Amy is at breaking point. Her son Mason is drowning in a mainstream school that won’t listen, won’t adapt, and won’t admit it’s failing him.
Julia smiles through it all, but she’s fighting a lonely war for her son Theo. up against shifting rules, shrinking budgets, and a system that hopes she’ll simply give up.
Angela stays quiet, but she sees everything. And she cannot shake the fear that her daughter Sienna isn’t safe in the special school that promised to protect her.
Each week they gather with other parents and carers stitched together by exhaustion, outrage, and a love that refuses to be ignored.
What begins as a support group becomes a lifeline. A rebellion.
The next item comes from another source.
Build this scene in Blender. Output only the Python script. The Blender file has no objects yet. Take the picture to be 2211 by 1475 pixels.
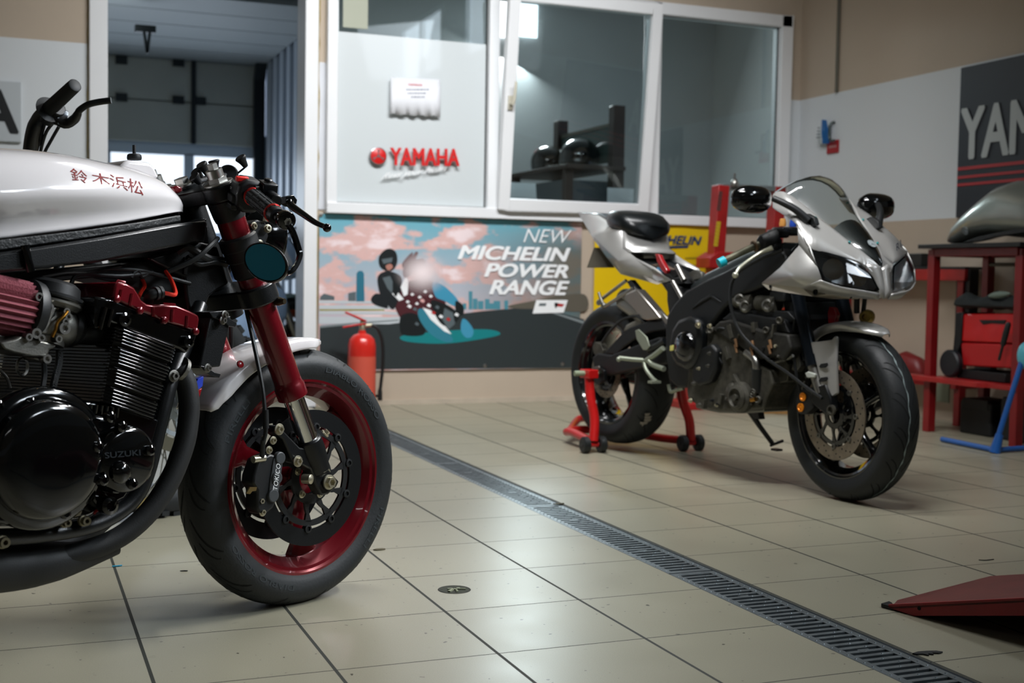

A circle of people who have nothing left to lose and everything left to fight for.
Through tribunals, safeguarding scares, midnight paperwork, council battles, laughter that borders on hysteria, and moments of solidarity that feel like oxygen, these families learn the the system may be broken, but together, they are not.
Raw, darkly funny, and fiercely hopeful, nonSENse explores the chaos and courage of navigating Special Educational Needs in a world built for someone else’s child. It’s a story of friendship, fury, resilience and the unstoppable power of parents who refuse to give up on their children.
This story is a delight. I recognise every single character and have lived several of the stories. There's just enough teaching and guiding for those that need it, intertwined in a beautifully simple telling of what life is as a SEN parent. Parent carers will read it and feel less alone. "Ordinary" parents and professionals will hopefully read it and recognise that we are exalt like them... Doing the bare essential for our children... Yet having to fight for that essential.
I've just finished this book today after reading it in a week and cannot recommend it enough. This is a fictional yet realistic story about the struggle of parenting SEN children and the fights you have to endure to get your kids what they need. It's an easy read, beautifully written and extremely relatable.